>> START Source material
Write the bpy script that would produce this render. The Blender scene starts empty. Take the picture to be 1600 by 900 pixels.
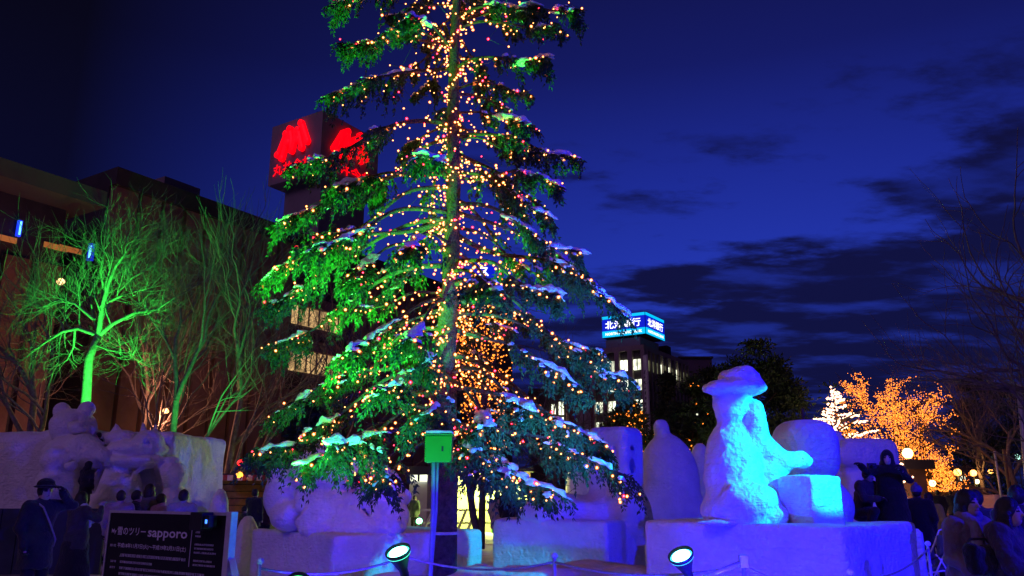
import bpy, bmesh, math, random
import numpy as np
from mathutils import Vector, Matrix
R = math.radians
random.seed(7); rng = np.random.default_rng(7)
sc = bpy.context.scene
C = sc.collection

# ------------------------------------------------------------------ camera
FPX, CX, CY = 1244.0, 800.0, 450.0          # focal length of the photograph in its own pixels
HOR, EYE = 768.0, 1.6
PITCH = math.atan((HOR-CY)/FPX)
cam = bpy.data.cameras.new('camera'); cam.sensor_width = 36; cam.lens = 36*FPX/1600
cam.clip_start = 0.1; cam.clip_end = 3000
camo = bpy.data.objects.new('camera', cam); C.objects.link(camo)
camo.location = (0, 0, EYE); camo.rotation_euler = (R(90)+PITCH, 0, 0)
sc.camera = camo

# ------------------------------------------------------------------ sky at dusk
world = bpy.data.worlds.new('World'); sc.world = world; world.use_nodes = True
nt = world.node_tree; nt.nodes.clear()
def N(t, **k):
    n = nt.nodes.new(t)
    for a, v in k.items():
        if a == 'op': n.operation = v
        else: n.inputs[a].default_value = v
    return n
def L(a, b): nt.links.new(a, b)
def M(op, a, b=None, c=None, clamp=False):
    n = nt.nodes.new('ShaderNodeMath'); n.operation = op; n.use_clamp = clamp
    for i, v in enumerate((a, b, c)):
        if v is None: continue
        if isinstance(v, (int, float)): n.inputs[i].default_value = v
        else: L(v, n.inputs[i])
    return n.outputs[0]
tc = nt.nodes.new('ShaderNodeTexCoord'); sep = nt.nodes.new('ShaderNodeSeparateXYZ'); L(tc.outputs['Generated'], sep.inputs[0])
dx, dy, dz = sep.outputs
ramp = nt.nodes.new('ShaderNodeValToRGB'); L(M('MAXIMUM', dz, 0.0), ramp.inputs[0])
cr = ramp.color_ramp
cr.elements[0].position = 0.0; cr.elements[0].color = (0.009, 0.018, 0.19, 1)
cr.elements[1].position = 1.0; cr.elements[1].color = (0.0020, 0.0026, 0.024, 1)
for p, c in ((0.18, (0.015, 0.037, 0.42, 1)), (0.26, (0.0145, 0.035, 0.41, 1)), (0.37, (0.0098, 0.022, 0.285, 1)), (0.49, (0.0052, 0.0092, 0.125, 1)), (0.60, (0.0034, 0.0048, 0.062, 1))):
    e = cr.elements.new(p); e.color = c
# the afterglow lies to the right of the view: darker towards the left and behind
hl = M('SQRT', M('ADD', M('ADD', M('MULTIPLY', dx, dx), M('MULTIPLY', dy, dy)), 1e-5))
glow = M('DIVIDE', M('ADD', M('MULTIPLY', dx, 0.29), M('MULTIPLY', dy, 0.957)), hl)
gl = nt.nodes.new('ShaderNodeMapRange'); L(glow, gl.inputs[0])
gl.inputs[1].default_value = 0.67; gl.inputs[2].default_value = 1.0; gl.inputs[3].default_value = 0.05; gl.inputs[4].default_value = 1.0
# low stratus, projected on a level sheet
inv = M('DIVIDE', 1.0, M('ADD', M('MAXIMUM', dz, 0.0), 0.09))
comb = nt.nodes.new('ShaderNodeCombineXYZ')
L(M('MULTIPLY', dx, inv), comb.inputs[0]); L(M('MULTIPLY', dy, inv), comb.inputs[1])
mp = nt.nodes.new('ShaderNodeMapping'); L(comb.outputs[0], mp.inputs[0])
mp.inputs['Rotation'].default_value = (0, 0, R(-24)); mp.inputs['Scale'].default_value = (0.62, 1.0, 1); mp.inputs['Location'].default_value = (3.1, 1.7, 0)
nz = nt.nodes.new('ShaderNodeTexNoise'); L(mp.outputs[0], nz.inputs['Vector'])
nz.inputs['Scale'].default_value = 1.9; nz.inputs['Detail'].default_value = 9; nz.inputs['Roughness'].default_value = 0.6
# clouds thicken towards the horizon and the side of the afterglow
bank = M('ADD', M('MULTIPLY', dz, -1.55), M('MULTIPLY', dx, 0.58))
cl = M('ADD', M('MULTIPLY_ADD', nz.outputs['Fac'], 1.7, -0.35), M('ADD', bank, 0.395))
cm = nt.nodes.new('ShaderNodeMapRange'); L(cl, cm.inputs[0]); cm.interpolation_type = 'SMOOTHSTEP'
cm.inputs[1].default_value = 0.45; cm.inputs[2].default_value = 0.66; cm.inputs[3].default_value = 0; cm.inputs[4].default_value = 0.95
sk = nt.nodes.new('ShaderNodeMix'); sk.data_type = 'RGBA'; sk.blend_type = 'MULTIPLY'; sk.inputs[0].default_value = 1
L(ramp.outputs[0], sk.inputs[6]); L(gl.outputs[0], sk.inputs[7])
nz2 = nt.nodes.new('ShaderNodeTexNoise'); L(mp.outputs[0], nz2.inputs['Vector']); nz2.inputs['Scale'].default_value = 3.4; nz2.inputs['Detail'].default_value = 6; nz2.inputs['Roughness'].default_value = .55
thin = nt.nodes.new('ShaderNodeMapRange'); thin.interpolation_type = 'SMOOTHSTEP'; L(nz2.outputs['Fac'], thin.inputs[0])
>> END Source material
- **What to do**
Exactly reproduce the run of lines from the start of the listing through the line with "C = sc.collection", inclusive; pictures are not copied.

- **Task result**
Write the bpy script that would produce this render. The Blender scene starts empty. Take the picture to be 1600 by 900 pixels.
import bpy, bmesh, math, random
import numpy as np
from mathutils import Vector, Matrix
R = math.radians
random.seed(7); rng = np.random.default_rng(7)
sc = bpy.context.scene
C = sc.collection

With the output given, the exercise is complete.